What's The Difference Between A Cupcake And A Muffin?
Cupcakes and muffins are two of the most universally beloved baked goods of our time. As BBC News Magazine reported back in 2009, the cupcake enjoyed a meteoric rise in the late 2000s and early 2010s, bolstered by appearances on cultural touchstones like "Sex and the City." Cupcake shops sprung up on street corners all around the world, boasting sugary creations of all hues and flavors. Food tycoons like Martha Stewart released cupcake-centric cookbooks. One cupcake shop, Washington D.C.'s Georgetown Cupcake, even got its own reality show. But the humble muffin didn't fade into the background during this renaissance. That less-flashy breakfast classic chugged along, as beloved as ever, even as cupcake mania cooled.

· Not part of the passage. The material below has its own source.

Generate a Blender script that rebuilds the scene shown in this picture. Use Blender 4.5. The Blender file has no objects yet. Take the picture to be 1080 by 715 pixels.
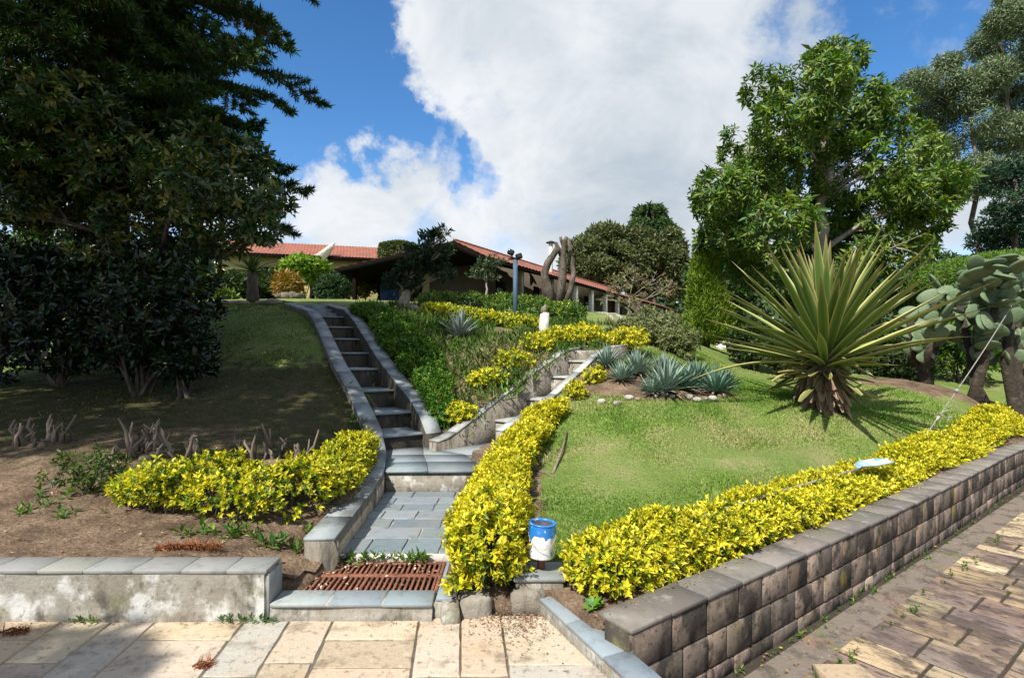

Nowadays, cupcakes and muffins exist in harmony. It's safe to say that most people who love one also love the other, as they're remarkably similar in a number of ways. They're both baked in the same sort of pan, they both have the same general shape, and they both feature many of the same ingredients. They're so similar, in fact, that they prompt a question: What's the actual difference between cupcakes and muffins? Does a difference even exist, in a world full of chocolate-chip muffins covered in vanilla glaze? There is indeed a difference between these two baked goods — but the truth is a little more complicated than you might expect.
The difference between quick breads and cakes
The most important distinction between cupcakes and muffins is simple: Muffins are considered quick breads, while cupcakes are — you guessed it — cakes. What are quick breads, exactly? Quick breads are breads that use a chemical leavener like baking soda or baking powder to rise, rather than time-consuming yeast. Typically, they contain flour, sugar, and some sort of fat, like butter or vegetable oil. Sounds kind of like cake, doesn't it? The distinction can indeed be a fine one: As celebrated baker Alice Medrich noted for Food52, many quick breads really are just cakes in everything but name. Baked goods like brioche blur the line between bread and cake even more dramatically.
This doesn't mean a distinction doesn't exist, however. Quick breads like muffins tend to use less sugar, and rarely incorporate cake flour. In fact, they often use whole wheat flour, nut flour, or oats — ingredients you rarely see in cake recipes. They also typically feature a coarser crumb and a denser texture. You'll probably never see a "chiffon muffin" for sale, for example, but chiffon cakes are a beloved staple of the dessert table. This sturdiness is what enables the muffin to have a distinct "top," which cupcakes lack. Such robust structure is a big part of what defines quick breads as their own category, and muffins as separate from cupcakes.
Cupcakes and muffins in culture
Muffins and cupcakes are principally separated by the former's status as a quick bread. But beyond this major difference lie many other, albeit smaller, ones. These distinctions are fuzzier and often arbitrary, but they're just as important. Most of them boil down to a simple fact: Cupcakes and muffins are different because we treat them as such.
When one ponders the difference between muffins and cupcakes, as a columnist for the Herald-Tribune did in 2017, one often thinks of frosting. Cupcakes have it, muffins don't. But there's no scientific reason muffins couldn't have frosting. Many muffins would probably be pretty tasty when paired with fluffy buttercream, in fact, and plenty of muffins flirt with frosting by incorporating sweet glazes. But, by and large, we don't put proper frosting on muffins. Similarly, muffins often feature savory ingredients like cheddar cheese, jalapeños, bacon, and scallions, which cupcakes avoid. There's no set-in-stone rule forbidding cupcakes from using these foodstuffs. In fact, some cupcakes use similarly savory ingredients, like peanut butter and potato chips. But, generally speaking, people don't put things like jalapeños or scallions in their cupcakes. In following these cultural norms, we make muffins and cupcakes distinct. Innovative chefs of the future might turn out bacon-studded cupcakes and fondant-laden muffins, but until then, muffins and cupcakes remain separate entities.